12 This uprootedness, Weil believed, was largely as a result of the fact that “after being bemused for several centuries with pride in technical achievement, we have forgotten the existence of a divine order of the universe. We do not realize that labour, art and science are only different ways of entering into contact with it” (Oppression and Liberty 168).

13 For a more comprehensive study of these ideas, see Jim Grote’s article “Prestige: Simone Weil’s Theory of Social Force”.

14 Weil drew a distinction between force and justice: “Force is not a mechanism for automatically creating justice. It is a blind mechanism which produces indiscriminately and impartially just or unjust results, but, by all the laws of probability, nearly always unjust ones” (The Need for Roots 240).

15 Quoting a passage from Hitler’s Mein Kampf, which describes the supremacy of force over weakness, Weil asserted that Hitler’s ideas were not so far from the ideology underpinning western civilization as a whole (The Need for Roots 282). She pointed out the absurdity in Hitler’s argument that the “circular trajectories” of the planets reveal that force reigns supreme. “How should blind force be able to produce circles? It is not weakness which is the docile servant of force. It is force which is docile to eternal Wisdom” (The Need for Roots 282).

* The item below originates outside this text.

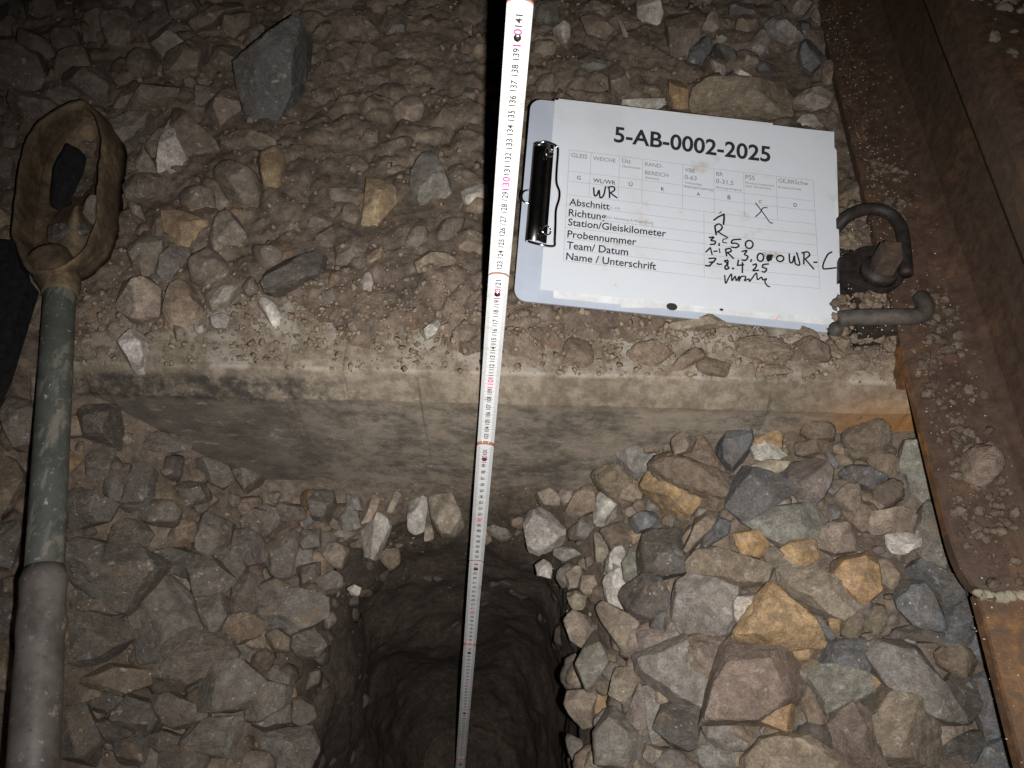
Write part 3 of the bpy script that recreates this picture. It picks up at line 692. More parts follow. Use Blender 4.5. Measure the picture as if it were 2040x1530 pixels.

16 Eric O. Springsted, in his thesis examining the Platonic influence on Weil’s concept of mediation, notes that “[the] term μεταξ is a Greek adverb or preposition meaning ‘intermediary’ or ‘between’, although Weil uses it as a noun, variously singular or plural. […] It, therefore, appears to be a shorthand term of her technical sense of ‘intermediary’” (Springsted Christus Mediator 293).